Question:
Someone I knew was involved with a pedophilia group that used hypnosis on unsuspecting victims. They targeted children and anyone who threatened to expose them. This person was trying to expose a member and was covertly hypnotized over 6–8 months by someone posing as his boyfriend, who later turned out to be part of the group. Others allegedly helped induce psychosis through visual and audio hallucinations. I know this sounds crazy, but it’s true. He even has video of himself being hypnotized and has no memory of it, and he doesn’t know who is responsible. He wants to find someone who can help him recover any memories he may have lost while under hypnosis. Can anyone help?
Answer:
This is a very serious and disturbing situation. Hypnotherapy can help recover memories, but there is a HUGE caveat with that insofar as it is incredibly easy to create false memories.

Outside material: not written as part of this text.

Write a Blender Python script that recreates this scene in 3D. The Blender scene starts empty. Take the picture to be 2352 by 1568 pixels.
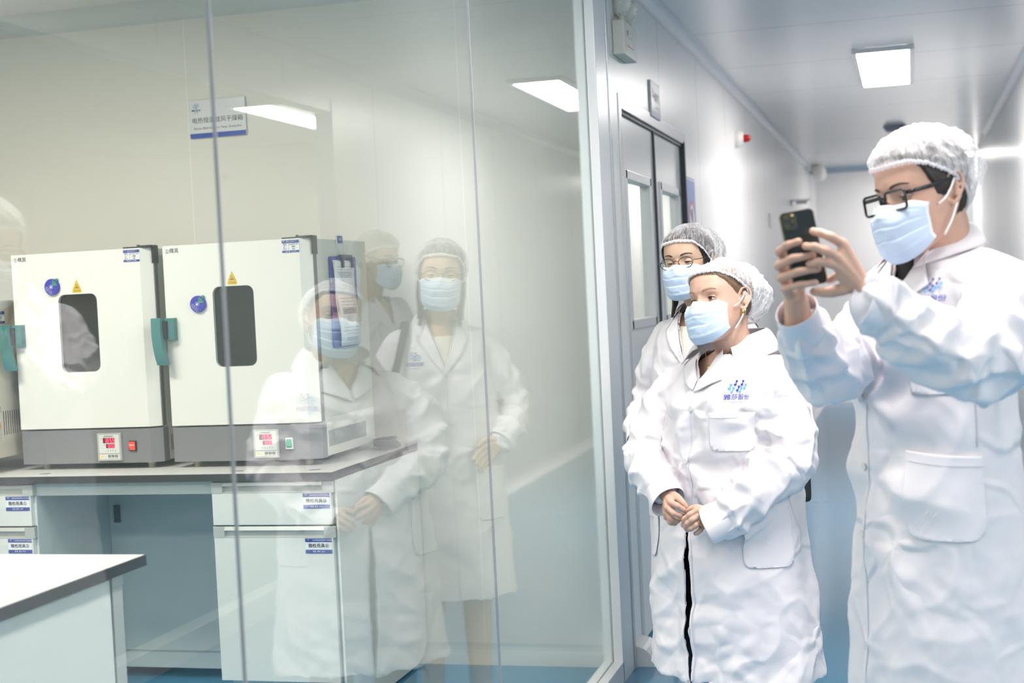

The main issue here is, a real memory uncovered and a false memory implanted are impossible to tell apart. Most people think the human brain is like a computer and our memories files on its hard drive. When needed, a file is retrieved, looked at, then returned unchanged. That’s not the reality of the situation though. Our memories are very malleable. Every time we access a memory, we change that memory. Sometimes a tiny, imperceptible amount, sometimes a great deal. But just recalling a memory changes it. With the mind also being in a highly suggestible state when in hypnosis, the chance increases of fabricated memories being confabulated with real ones quite markedly.
How a hypnotic memory recovery session is handled is critical to its success or failure. The hypnotherapist MUST be specifically-trained to guide not lead. For example, if you are taken back to your fifth birthday and asked “Is your father there?” it may sound very much like “Who is with you?” to the untrained, but they are very different, and it risks putting your father in a memory when he wasn’t there just because you were made to think about him in connection to that memory. That’s a very obvious example, most are far more subtle.
So, yes, there is an excellent chance hypnotherapy can help with this. But be VERY careful about who you work with and make very sure they have the required training.